Basel III will help fix the Euro

The Basel III compromise is out.  Via Free Exchange, you can read the text here.  Or you can just look at the BIS’s handy-dandy little chart:

Let me quote Ryan at Free Exchange:

The minimum common equity requirement has been increased from 2% to 4.5%. Common equilty is what is called “core” Tier 1 capital. Regulators have agreed on an additional 2.5% “conservation buffer”. Most large banks will likely maintain such a buffer, as falling below it will lead to additional regulatory scrutiny. The likely impact, then, is a pretty substantial increase in the common equity reserves banks need to hold.

What he said. Anyway …

The asterisk on the countercyclical buffer has this note against it: “Common equity or other fully loss absorbing capital”.  Here’s some more detail, from the press release itself:

A countercyclical buffer within a range of 0% – 2.5% of common equity or other fully loss absorbing capital will be implemented according to national circumstances. The purpose of the countercyclical buffer is to achieve the broader macroprudential goal of protecting the banking sector from periods of excess aggregate credit growth. For any given country, this buffer will only be in effect when there is excess credit growth that is resulting in a system wide build up of risk. The countercyclical buffer, when in effect, would be introduced as an extension of the conservation buffer range.

In other words, the countercyclical buffer is expressly designed to allow for different rates of credit expansion across different countries.  This is excellent news for the Euro area, because (as I mentioned previously) it explicitly allows — heck, even encourages! — individual member countries to re-assert some control over monetary policy.  Remember that the level of credit in an economy is not just affected by demand for the stuff (which is itself influenced largely through interest rates), but also through the supply of the stuff, which falls under the umbrella of macro-prudential regulation (since, it is assumed, banks will generally supply all the credit they can subject to the restrictions of capital adequacy regulations).  The former may remain the remit of the ECB, but the latter can be economy-specific.

This is arguably desirable because, since the Euro-area economies are not perfectly synchronised, we have for many years seen monetary policy be overly tight for low-inflation countries like Germany and overly lax for high-inflation countries like Spain.

To some extent, one might view Germany’s reluctance to accept tighter capital requirements as evidence that they have been tacitly using this logic all along:  that is, they were already compensating for the (to them) overly-high interest rate with relatively lenient policies on the supply side.  To a German’s mind, it may therefore appear that with these higher minimum ratios, a neutral position for the German economy will require lower interest rates on average than previously prevailed.

The risk, from the Germans’ point of view, is that in a Eurozone world with higher capital ratios but lower interest rates, countries like Spain may be tempted to avoid making use of the countercyclical buffer and so may still end up with faster-than-ideal credit expansion.  How to convince the central banks and/or regulatory authorities in Mediterranean countries to be financially conservative, even when their governments aren’t, is clearly the next challenge.

3 Replies to “Basel III will help fix the Euro”

  1. I do like the idea of the counter-cyclical fund.
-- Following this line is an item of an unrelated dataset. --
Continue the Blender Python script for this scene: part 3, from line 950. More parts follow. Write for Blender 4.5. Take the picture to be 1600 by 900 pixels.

One of the big problems with Basel I+II was the pro-cyclical of marking to market.

    How does it work though? National regulators or central banks make a call to start jacking up counter-cyclical requirements, much as they do interest rates? I guess particular central banks could also choose to tie it to a particular passive instrument, eg VIX.

    It reminds me (in reverse) of the mechanism China used for stimulus – phoning up all their banks and telling them to jack lending up. Since changing interest rates or repegging the yuan were options off the table.

  2. Well, increasing interest rates and increasing the countercyclical buffer requirement should have at least somewhat different effects on the economy: Raising the countercyclical buffer should only affect the creation of new credit, but raising the interest rate will also affect any existing credit arrangement without a fixed interest rate.

    I’m not sure, but I suspect that most business borrowing is on fixed-rate terms while, outside of America, at least (where it’s common to have mortgages with a rate fixed for the entire life of the mortgage), consumer borrowing is commonly on non-fixed-rate terms.

  3. I was a bit unclear in the original comment. I mean, organizationally, that the fact the central banks wield the power is similar to interest rates, not that the effect of interest rate rises and capital requirement changes are identical.